福井:大企業の場合は、いろいろな立場の人がいろいろな目的で動いており、様々な方向を向いていることもあります。To-Be像も含めて同じ目線に揃えたり、視座を高める工夫があれば教えてください。
高山:プロジェクト全体で何を目指しているのか。特に、多くの人が携わる場合には誰がボールの持ち主か分からないこともあるので、オーナーシップの明確化やマイルストーンを細かく設定することが大切だと思います。
三原:オーナーシップが大事だという考えには大いに共感します。しっかりとオーナーシップを持つメンバーがいることはプロジェクトの成否を左右する、最も重要なポイントですね。小さな失敗があっても突破していくドライブ力を持っている企業やリーダーがいると変革がうまくできます。
福井:それを実現するには、メンバーの思考を変える短期的な取り組みに注力するのか、それとも時間をかけて組織の文化を変えていくようなテーマなのか。どちらのアプローチになるのでしょう。
三原:劇的に変わる方法は少ないと考えます。小さな成功を地道に積み重ねていくしかないでしょう。組織論で言えば、小さな組織をつくり、経営層が全社に発信します。先ほど紹介した金融機関の事例でも実施しました。

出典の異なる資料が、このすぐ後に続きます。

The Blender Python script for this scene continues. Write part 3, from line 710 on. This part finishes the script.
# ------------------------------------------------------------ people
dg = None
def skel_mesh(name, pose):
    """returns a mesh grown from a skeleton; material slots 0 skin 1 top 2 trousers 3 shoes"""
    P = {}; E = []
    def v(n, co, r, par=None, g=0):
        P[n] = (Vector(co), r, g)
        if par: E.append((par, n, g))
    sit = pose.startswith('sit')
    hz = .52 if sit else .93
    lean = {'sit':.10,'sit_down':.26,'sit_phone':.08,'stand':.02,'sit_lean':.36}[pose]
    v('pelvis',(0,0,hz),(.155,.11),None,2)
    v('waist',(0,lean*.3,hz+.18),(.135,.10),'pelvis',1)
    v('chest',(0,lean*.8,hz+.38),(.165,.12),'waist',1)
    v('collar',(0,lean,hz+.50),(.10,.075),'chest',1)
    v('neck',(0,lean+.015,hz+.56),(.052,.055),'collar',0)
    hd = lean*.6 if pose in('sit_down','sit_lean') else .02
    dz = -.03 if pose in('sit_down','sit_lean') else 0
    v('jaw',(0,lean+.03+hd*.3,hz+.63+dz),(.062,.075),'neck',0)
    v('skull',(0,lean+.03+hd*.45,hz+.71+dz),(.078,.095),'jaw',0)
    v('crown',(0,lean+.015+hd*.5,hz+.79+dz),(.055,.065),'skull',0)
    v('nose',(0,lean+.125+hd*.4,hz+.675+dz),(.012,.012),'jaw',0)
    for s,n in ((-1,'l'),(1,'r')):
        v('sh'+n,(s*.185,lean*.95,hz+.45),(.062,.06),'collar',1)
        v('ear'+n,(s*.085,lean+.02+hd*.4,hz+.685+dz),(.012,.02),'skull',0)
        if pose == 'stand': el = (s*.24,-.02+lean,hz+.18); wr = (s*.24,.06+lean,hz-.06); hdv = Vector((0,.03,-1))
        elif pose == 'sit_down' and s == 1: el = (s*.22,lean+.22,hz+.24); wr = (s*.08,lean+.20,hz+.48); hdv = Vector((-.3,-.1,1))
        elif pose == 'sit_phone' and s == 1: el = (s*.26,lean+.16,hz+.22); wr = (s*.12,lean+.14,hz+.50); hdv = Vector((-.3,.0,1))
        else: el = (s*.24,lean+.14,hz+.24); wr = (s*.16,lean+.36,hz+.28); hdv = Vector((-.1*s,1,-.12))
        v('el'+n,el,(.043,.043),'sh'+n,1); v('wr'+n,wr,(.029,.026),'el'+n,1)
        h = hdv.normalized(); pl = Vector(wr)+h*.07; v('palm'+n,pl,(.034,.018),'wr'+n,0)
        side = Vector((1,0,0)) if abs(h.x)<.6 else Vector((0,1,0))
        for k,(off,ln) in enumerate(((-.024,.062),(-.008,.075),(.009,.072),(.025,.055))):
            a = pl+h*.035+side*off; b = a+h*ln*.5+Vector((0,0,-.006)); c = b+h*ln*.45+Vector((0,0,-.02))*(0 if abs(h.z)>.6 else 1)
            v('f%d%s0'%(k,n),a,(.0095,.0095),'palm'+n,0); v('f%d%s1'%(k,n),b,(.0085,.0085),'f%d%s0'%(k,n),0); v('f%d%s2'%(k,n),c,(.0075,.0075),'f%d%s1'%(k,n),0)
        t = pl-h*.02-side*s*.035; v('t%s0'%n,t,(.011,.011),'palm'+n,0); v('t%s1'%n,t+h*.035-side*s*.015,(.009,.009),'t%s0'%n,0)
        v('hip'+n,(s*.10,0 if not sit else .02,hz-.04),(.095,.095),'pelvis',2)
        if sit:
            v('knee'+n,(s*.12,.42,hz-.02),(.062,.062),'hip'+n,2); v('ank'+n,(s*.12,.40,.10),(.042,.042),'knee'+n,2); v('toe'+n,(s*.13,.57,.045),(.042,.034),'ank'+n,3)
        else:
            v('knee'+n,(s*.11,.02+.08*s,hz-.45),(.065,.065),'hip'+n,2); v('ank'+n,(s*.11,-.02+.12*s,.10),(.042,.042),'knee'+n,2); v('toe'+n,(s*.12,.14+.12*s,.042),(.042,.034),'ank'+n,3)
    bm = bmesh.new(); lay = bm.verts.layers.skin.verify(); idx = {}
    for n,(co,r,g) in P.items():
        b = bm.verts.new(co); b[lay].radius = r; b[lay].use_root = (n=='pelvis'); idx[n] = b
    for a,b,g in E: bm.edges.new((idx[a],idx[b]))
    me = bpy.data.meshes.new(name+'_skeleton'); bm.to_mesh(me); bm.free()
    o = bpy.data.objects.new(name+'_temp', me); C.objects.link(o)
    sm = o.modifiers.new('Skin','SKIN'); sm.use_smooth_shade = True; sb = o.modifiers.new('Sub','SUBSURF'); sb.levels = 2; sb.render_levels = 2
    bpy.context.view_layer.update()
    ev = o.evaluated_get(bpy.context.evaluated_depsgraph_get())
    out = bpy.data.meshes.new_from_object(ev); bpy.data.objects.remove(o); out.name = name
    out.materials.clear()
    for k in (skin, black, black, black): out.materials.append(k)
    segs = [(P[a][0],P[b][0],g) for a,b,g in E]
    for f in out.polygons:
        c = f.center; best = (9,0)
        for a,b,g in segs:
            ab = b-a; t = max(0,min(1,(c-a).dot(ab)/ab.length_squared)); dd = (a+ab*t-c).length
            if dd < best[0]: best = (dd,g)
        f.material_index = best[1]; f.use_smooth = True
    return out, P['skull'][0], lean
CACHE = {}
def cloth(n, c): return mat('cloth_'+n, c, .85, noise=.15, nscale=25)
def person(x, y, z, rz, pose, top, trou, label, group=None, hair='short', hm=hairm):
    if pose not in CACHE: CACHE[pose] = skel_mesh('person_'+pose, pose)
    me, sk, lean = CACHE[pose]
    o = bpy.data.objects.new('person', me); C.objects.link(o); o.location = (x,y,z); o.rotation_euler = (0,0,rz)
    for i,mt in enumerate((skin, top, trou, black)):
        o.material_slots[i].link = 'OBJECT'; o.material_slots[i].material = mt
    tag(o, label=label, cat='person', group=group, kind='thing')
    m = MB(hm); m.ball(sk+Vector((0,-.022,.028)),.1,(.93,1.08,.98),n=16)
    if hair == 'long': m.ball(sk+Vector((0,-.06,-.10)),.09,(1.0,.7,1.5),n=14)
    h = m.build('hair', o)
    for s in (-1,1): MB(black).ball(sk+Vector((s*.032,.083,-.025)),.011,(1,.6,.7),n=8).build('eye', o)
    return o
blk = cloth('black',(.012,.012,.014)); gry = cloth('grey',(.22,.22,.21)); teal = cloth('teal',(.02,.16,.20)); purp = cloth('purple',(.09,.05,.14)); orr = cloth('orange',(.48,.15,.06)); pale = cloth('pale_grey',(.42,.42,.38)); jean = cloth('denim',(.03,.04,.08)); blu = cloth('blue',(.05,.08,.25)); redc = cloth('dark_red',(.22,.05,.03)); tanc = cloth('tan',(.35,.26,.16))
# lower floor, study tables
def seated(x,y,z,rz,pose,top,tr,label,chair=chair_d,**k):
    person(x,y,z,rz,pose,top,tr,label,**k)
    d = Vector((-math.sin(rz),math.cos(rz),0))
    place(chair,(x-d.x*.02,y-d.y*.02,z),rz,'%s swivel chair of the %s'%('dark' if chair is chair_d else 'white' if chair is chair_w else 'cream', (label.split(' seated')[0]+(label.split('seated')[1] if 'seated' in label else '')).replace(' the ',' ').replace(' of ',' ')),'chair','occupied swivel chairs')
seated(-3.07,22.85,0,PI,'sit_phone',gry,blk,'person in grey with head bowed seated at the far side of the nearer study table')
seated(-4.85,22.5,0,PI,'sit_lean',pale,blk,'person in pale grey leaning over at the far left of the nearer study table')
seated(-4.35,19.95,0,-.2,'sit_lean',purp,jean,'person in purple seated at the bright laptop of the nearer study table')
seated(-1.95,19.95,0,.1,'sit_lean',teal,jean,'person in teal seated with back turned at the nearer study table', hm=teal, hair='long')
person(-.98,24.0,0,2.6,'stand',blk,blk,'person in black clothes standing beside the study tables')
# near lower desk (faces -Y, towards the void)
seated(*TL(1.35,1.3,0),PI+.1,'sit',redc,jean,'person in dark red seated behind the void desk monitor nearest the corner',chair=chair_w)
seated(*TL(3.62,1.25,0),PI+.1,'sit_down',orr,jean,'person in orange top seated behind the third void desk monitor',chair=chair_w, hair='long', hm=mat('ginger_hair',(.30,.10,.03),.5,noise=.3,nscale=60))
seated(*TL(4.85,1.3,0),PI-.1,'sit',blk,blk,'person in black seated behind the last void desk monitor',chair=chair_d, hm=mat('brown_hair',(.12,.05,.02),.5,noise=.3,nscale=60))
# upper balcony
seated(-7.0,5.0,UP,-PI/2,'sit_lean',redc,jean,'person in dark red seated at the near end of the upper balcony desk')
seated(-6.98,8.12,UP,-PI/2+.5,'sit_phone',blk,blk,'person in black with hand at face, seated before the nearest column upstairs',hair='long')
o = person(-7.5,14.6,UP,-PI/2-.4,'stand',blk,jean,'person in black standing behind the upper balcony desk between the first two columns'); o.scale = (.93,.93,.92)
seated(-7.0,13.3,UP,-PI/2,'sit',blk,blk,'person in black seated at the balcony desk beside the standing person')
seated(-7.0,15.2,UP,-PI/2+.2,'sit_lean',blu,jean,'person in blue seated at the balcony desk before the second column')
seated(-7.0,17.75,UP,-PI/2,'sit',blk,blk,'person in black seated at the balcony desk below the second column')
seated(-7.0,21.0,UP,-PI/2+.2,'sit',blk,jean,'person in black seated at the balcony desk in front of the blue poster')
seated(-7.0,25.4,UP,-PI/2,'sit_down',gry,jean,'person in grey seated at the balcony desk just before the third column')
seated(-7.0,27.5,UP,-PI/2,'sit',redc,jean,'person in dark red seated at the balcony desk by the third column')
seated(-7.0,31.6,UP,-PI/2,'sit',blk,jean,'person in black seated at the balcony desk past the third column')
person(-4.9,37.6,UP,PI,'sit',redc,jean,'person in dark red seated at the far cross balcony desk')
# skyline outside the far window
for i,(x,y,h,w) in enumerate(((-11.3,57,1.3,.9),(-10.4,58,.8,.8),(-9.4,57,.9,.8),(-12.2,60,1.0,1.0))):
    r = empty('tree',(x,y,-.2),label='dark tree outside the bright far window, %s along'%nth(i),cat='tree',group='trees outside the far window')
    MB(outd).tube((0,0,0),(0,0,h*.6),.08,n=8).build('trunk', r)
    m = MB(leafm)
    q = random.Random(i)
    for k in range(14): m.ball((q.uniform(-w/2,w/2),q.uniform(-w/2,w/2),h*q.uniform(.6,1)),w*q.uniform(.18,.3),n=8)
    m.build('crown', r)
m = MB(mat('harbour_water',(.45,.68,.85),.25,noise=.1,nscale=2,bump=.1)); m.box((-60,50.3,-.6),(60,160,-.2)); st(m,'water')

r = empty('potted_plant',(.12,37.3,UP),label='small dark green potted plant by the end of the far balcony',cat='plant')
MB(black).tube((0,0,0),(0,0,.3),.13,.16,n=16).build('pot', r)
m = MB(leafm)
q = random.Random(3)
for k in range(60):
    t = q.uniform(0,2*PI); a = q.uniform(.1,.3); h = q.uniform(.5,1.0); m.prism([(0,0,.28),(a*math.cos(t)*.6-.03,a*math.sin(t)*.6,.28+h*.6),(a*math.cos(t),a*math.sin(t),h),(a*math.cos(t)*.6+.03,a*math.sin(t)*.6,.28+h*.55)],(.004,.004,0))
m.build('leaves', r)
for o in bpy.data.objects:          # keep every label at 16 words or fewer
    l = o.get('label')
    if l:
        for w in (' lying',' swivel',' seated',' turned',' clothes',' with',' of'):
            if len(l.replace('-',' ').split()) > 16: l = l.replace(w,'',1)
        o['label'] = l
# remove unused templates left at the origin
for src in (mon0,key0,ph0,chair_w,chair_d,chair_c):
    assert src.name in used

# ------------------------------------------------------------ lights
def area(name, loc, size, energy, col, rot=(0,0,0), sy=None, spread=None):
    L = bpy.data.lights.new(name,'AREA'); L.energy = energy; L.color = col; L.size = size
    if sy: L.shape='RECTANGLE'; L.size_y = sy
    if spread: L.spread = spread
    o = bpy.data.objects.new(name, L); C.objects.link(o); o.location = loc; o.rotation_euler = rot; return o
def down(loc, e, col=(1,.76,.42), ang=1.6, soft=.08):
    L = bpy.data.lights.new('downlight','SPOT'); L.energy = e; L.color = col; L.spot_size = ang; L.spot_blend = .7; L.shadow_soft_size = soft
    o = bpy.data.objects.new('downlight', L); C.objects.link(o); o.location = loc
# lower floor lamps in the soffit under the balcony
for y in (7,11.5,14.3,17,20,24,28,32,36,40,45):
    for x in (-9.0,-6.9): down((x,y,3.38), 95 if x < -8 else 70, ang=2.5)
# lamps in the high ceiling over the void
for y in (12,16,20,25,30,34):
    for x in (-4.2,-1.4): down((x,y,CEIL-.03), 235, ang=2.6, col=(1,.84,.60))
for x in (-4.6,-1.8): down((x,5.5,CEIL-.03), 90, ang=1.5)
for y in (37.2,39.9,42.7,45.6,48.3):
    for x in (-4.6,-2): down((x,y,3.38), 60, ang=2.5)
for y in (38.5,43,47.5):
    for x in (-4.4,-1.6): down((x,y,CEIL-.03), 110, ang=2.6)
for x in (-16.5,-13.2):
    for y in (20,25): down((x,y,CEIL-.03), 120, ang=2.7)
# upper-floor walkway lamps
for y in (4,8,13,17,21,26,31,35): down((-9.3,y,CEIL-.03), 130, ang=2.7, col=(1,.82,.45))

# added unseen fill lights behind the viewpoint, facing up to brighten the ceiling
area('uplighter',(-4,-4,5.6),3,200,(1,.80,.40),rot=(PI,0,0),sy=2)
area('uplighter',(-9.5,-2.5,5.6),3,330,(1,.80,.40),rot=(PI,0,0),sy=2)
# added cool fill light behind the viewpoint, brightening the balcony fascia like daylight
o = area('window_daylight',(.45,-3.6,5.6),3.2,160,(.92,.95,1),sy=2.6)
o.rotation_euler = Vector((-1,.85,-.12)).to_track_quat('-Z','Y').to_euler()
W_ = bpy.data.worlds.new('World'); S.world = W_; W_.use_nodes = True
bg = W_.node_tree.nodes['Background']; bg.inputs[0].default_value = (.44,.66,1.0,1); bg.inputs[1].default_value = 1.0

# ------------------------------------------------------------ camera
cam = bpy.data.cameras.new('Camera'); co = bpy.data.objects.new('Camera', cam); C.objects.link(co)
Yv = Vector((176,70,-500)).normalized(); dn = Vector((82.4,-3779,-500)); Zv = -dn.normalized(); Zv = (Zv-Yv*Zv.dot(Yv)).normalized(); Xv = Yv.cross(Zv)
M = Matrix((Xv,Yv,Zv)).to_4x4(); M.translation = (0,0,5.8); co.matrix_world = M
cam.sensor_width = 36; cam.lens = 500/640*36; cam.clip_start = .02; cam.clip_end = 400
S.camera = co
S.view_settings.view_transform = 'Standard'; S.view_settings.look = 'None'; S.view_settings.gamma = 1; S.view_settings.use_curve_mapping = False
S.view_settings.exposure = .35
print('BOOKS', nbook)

古角:そのプロジェクトがどこを目指すのか。本来目指している目的を常に意識するための議論の場を定期的に設けます。その結果メンバーの目線が中長期的な方向にも向けられていきます。
福井:費用対効果が出しにくかったり試算が難しいケースにおける、意思決定層へのアプローチ方法についてはどうでしょうか。
三原:データ活用を実現する環境構築は、そもそも効果が費用を上回るのは難しいことが大前提としてあります。その上で、投資を抑える努力をしていることを提示します。また、小さな成果を継続的に見せることもポイントです。
古角:目先のわかりやすい効果にこだわりすぎて、視野が狭くならないようにすることがポイントです。定量的には測れない効果にも目を向ける意識も必要だと思います。
福井:本日の両社とも外部の立場で参画するわけですが、アプローチする際の工夫や、コンサルとSaaSベンダーの違いなどがあればお聞きしたいです。
三原:データ収集からモデリングなども行いますが、コンサルタントはあくまで外部の人間だという自覚を持ってコミュニケーションするように意識しています。企画段階でのコミュニケーションでは、目的やゴール設定が重要であることを伝えています。
高山:私たちは特定領域の専門家であり、常に機能をブラッシュアップしていることが強み。プロダクトや新たな仕組みを構築することで、結果としてその領域の課題を定義したり、解決したりといった形で貢献できることを伝えます。
福井:コンサルタントとして顧客の主体性を高める取り組み、事例があれば紹介してください。
三原:すべてのプロジェクトにおいて、顧客にオーナーシップを持ってもらうことを心がけています。データの活用やシステムの運用は、お客様自身が継続的に行う必要があるからです。そのため、データ活用に関する知識やスキルもレベルアップしてもらう。我々はあくまでも外部の人間である。このような認識のすり合わせを行っています。
高山:MNTSQでも、「お客さまとのコミュニケーションやマイルストーン設定の中で継続的に成果を実感してもらうこと」を意識しています。小さな成果という燃料を都度お客さまに補給することで、さらに次のマイルストーンに向けた推進力を持ってもらえるように努めています。